FCC guts Salt Typhoon telco rules despite espionage risk
Briefly

FCC guts Salt Typhoon telco rules despite espionage risk
"The Federal Communications Commission (FCC) has scrapped a set of telecom cybersecurity rules introduced after the Salt Typhoon espionage campaign, reversing course on measures designed to stop state-backed snoops from slipping back into America's networks. In a 2-1 vote last week, the agency revoked the January Declaratory Ruling that had sought to force carriers to lock down their systems under the Communications Assistance for Law Enforcement Act (CALEA)."
"The rollback follows what the Commission describes as months of "extensive, urgent, and coordinated" cooperation from carriers following the Salt Typhoon discovery. In its announcement [PDF], the FCC claims that providers have already stepped up access controls, improved incident response, and generally become more attentive to cyber risks - less thanks to the rule itself and more due to what the agency frames as a voluntary clean-up effort after the intrusions. This marks a notable pivot from the mood earlier this year, when Salt Typhoon was revealed to have burrowed into multiple US telecom companies and lingered inside key systems."

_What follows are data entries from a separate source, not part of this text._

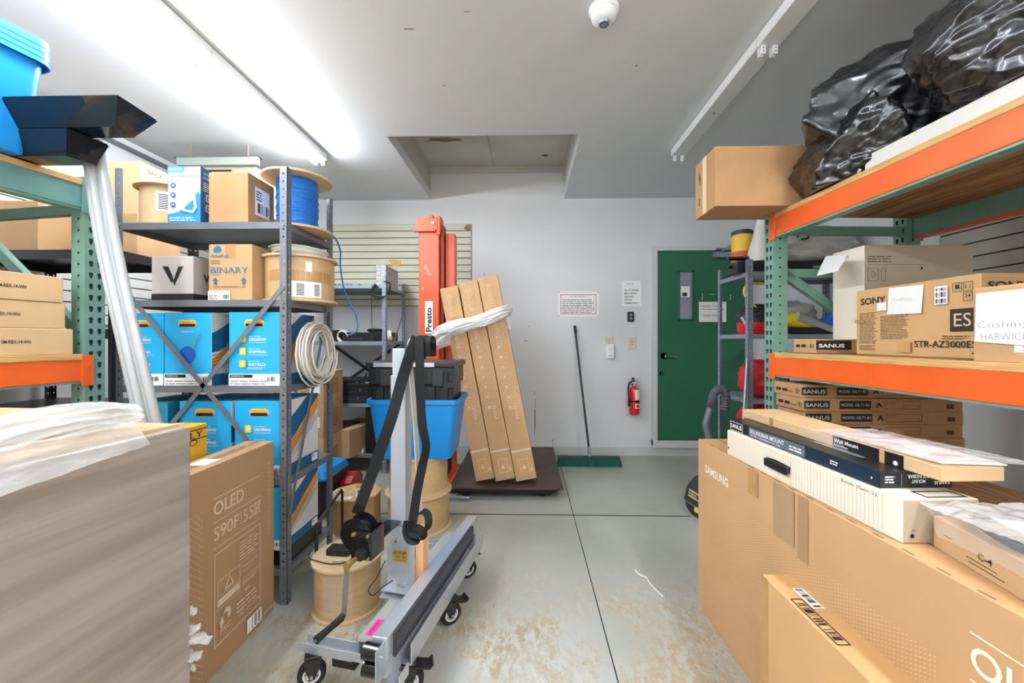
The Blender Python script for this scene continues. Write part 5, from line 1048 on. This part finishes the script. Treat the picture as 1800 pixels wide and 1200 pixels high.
# ---------------- in the right rack ----------------
def on_rack(t, x, y, z, rz=0): place(t, RR, x, y, z, rz); return t
GB = []
for k in range(7):
    lb = ('topmost', 'second from the top', 'third from the top', 'fourth from the top', 'fifth from the top', 'sixth from the top', 'lowest')[k] + ' flat tan mount carton of the stack under the orange beam'
    t, E = carton('mount_carton', lb, 'carton', (1.30 + (0, .005, .02, .02, .03, .03, .02)[k], 1.93 + (0, -.01, .0, .004, .004, .0, .0)[k], .621 + (6 - k) * .0625), 0, (.745, .196, .0615), CARD3, 'flat mount cartons in the right rack', seam=None)
    g = Face(t, 'F', E)
    if k < 4:
        g.rect(.01, .012, .13, .05, INK, 'logo_panel'); g.text('SANUS', .017, .021, .018, mat('grey_letter', '#c9c1b4', .6),   .105, .01); g.rect(.175, .012, .32, .05, INK, 'model_panel'); g.text('MODEL GILT1-B1', .182, .025, .013, MATS['grey_letter'], .13, .01); g.polys([[(.34, .02), (.35, .02), (.365, .04), (.355, .04)], [(.365, .02), (.375, .02), (.36, .04), (.35, .04)]], INKB, 'part_drawing'); g.frame(.385, .012, .55, .05, .0012, INKB, 'printed_frame'); g.text('TV TYPE', .39, .037, .007, INKB, .04, 0); g.frame(.47, .015, .54, .03, .001, INKB, 'printed_frame'); g.rect(.67, .015, .70, .035, INKB, 'printed_square')
        g = Face(t, 'L', E); g.rects([(.02, .02, .06, .034), (.07, .02, .11, .034)], INK, 'logo_panel'); g.fine(.115, .022, .16, .03, 1, INKB, .5, k); g.barcode(.175, .02, .20, .042, INKB, n=8)
t, E = carton('mount_carton', 'single flat tan mount carton at the far end of the orange beam board', 'carton', (1.368, 1.95, 1.207), 0, (.30, .16, .068), CARD, seam=None)
t.location = (1.375, 1.925, 1.2075); g = Face(t, 'F', E); g.rect(.0, .008, .165, .062, INK, 'logo_panel'); g.text('SANUS', .012, .028, .018, WHITE, .12, .03); g.rect(.0, .0, .165, .018, CTAPE, 'tape'); g = Face(t, 'L', E); g.rects([(.02, .028, .05, .042), (.06, .028, .09, .042)], INK, 'logo_panel'); g.barcode(.12, .025, .145, .045, INKB, n=8)
t, E = carton('cream_carton', 'tall cream and taupe carton with a paper note behind the receiver carton', 'carton', (1.595, 1.93, 1.207), 0, (.515, .19, .515), CREAM, seam='x', mats2=[CREAMD])
bo = t.children[0]
for p in bo.data.polygons:
    if p.normal.y < -.5: p.material_index = 1
t.rotation_euler.z = R(1.2); t.location = (1.60, 1.925, 1.207)
g = Face(t, 'F', E); g.fine(.015, .435, .15, .47, 3, INKB, .3, 5); g.frame(.015, .345, .065, .405, .0012, INKB, 'product_outline'); g.frame(.032, .362, .048, .39, .0012, INKB, 'product_outline'); g.frame(.08, .345, .10, .405, .0012, INKB, 'product_outline'); g.rect(.02, .422, .30, .423, INKB, 'printed_line'); g.disc(.27, .405, .005, .006, BLACK, 'vent_hole'); g.poly([(.24, .33), (.28, .345), (.285, .355), (.25, .345)], CARD2, 'sticker')
g = Face(t, 'L', E); g.text('Sonos Sub', .02, .475, .012, INKB, .08, 0); g.rects([(.03, .03 + .012 * i, .15, .0315 + .012 * i) for i in range(28)], mat('cream_ribs', ''), 'embossed_rib')
tn = thing('paper_note', 'curled white paper note stuck to the cream carton', 'paper note', (0, 0, 0))
bm = MB(); P0, P1 = cam_pt(1452, 450, 2.03), cam_pt(1494, 447, 1.88); Q0, Q1 = cam_pt(1443, 486, 2.0), cam_pt(1480, 478, 1.86)
bm.loft([[P0 + (P1 - P0) * k / 6 + Vector((-.012 * k / 6, 0, 0)) for k in range(7)], [(P0 + Q0) / 2 + ((P1 + Q1) / 2 - (P0 + Q0) / 2) * k / 6 + Vector((-.02, -.01, 0)) for k in range(7)], [Q0 + (Q1 - Q0) * k / 6 + Vector((-.035, -.02, 0)) for k in range(7)]], False, closed=False)
o = bm.build('sheet', WHITE, tn); s_ = o.modifiers.new('solid', 'SOLIDIFY'); s_.thickness = .0006
SONYC = mat('receiver_carton_tan', '#cfa874', .75, var=.06, vs=4)
t, E = carton('receiver_carton', 'tan receiver carton with a black logo square and blank white paper on the orange beam', 'carton', (1.525, 1.372, 1.2065), .6, (.42, .50, .29), SONYC, seam='y', tape=CTAPE)
g = Face(t, 'L', E, 2); SF = mat('soft_black_ink', '#2b2622', .6)
g.text('SONY', .025, .222, .030, SF, .125, .03); g.fine(.02, .05, .115, .19, 22, INKB, .35, 3); g.fine(.125, .07, .255, .17, 17, INKB, .35, 4); g.fine(.02, .02, .11, .045, 4, INKB, .35, 8)
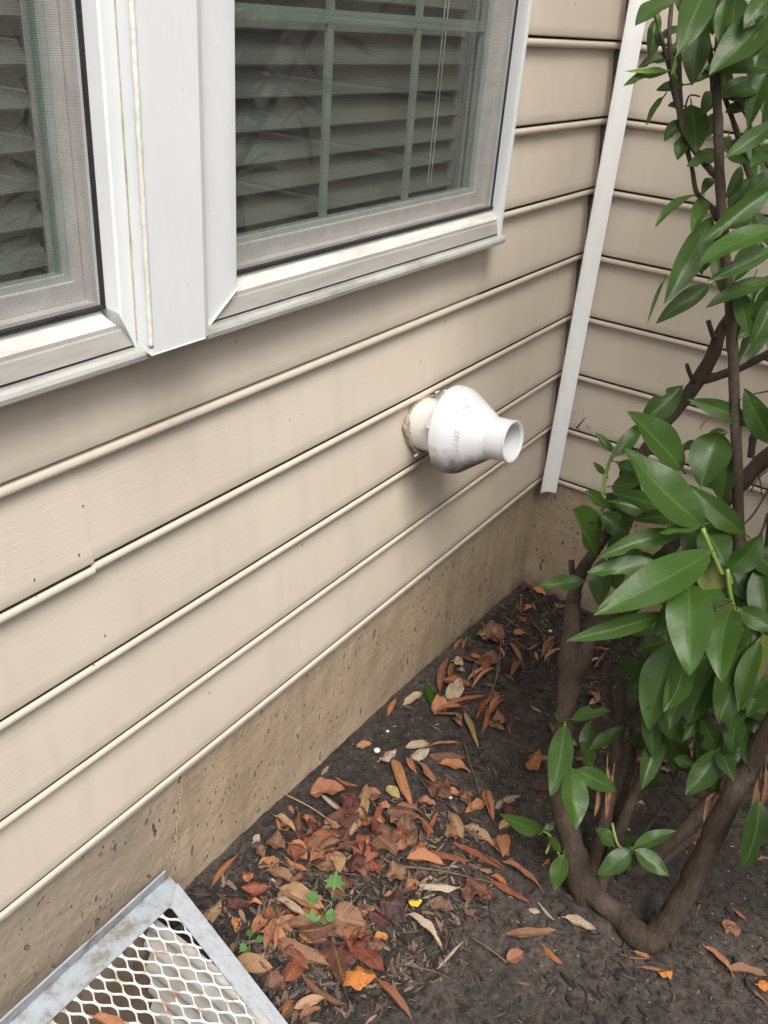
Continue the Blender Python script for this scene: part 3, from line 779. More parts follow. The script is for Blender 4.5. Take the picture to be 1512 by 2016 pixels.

"As The Register reported at the time, the Chinese state-backed espionage crew gained access not just to standard network management gear but also to parts of the lawful intercept stack - systems that are supposed to be the most tightly controlled parts of a carrier's infrastructure. The January ruling was sold as a necessary response to that fiasco: a baseline set of obligations to stop foreign intelligence services waltzing through carrier defenses."
The Federal Communications Commission voted 2-1 to revoke the January Declaratory Ruling that would have required carriers to harden systems under CALEA after the Salt Typhoon intrusions. The Commission characterized the earlier rule as unlawful and ineffective and withdrew the accompanying Notice of Proposed Rulemaking. The agency credits months of coordinated cooperation from providers for improved access controls, incident response, and heightened attention to cyber risks, framing those changes as voluntary rather than rule-driven. The Salt Typhoon intrusions had reached lawful intercept systems, prompting initial calls for baseline obligations to block state-backed espionage.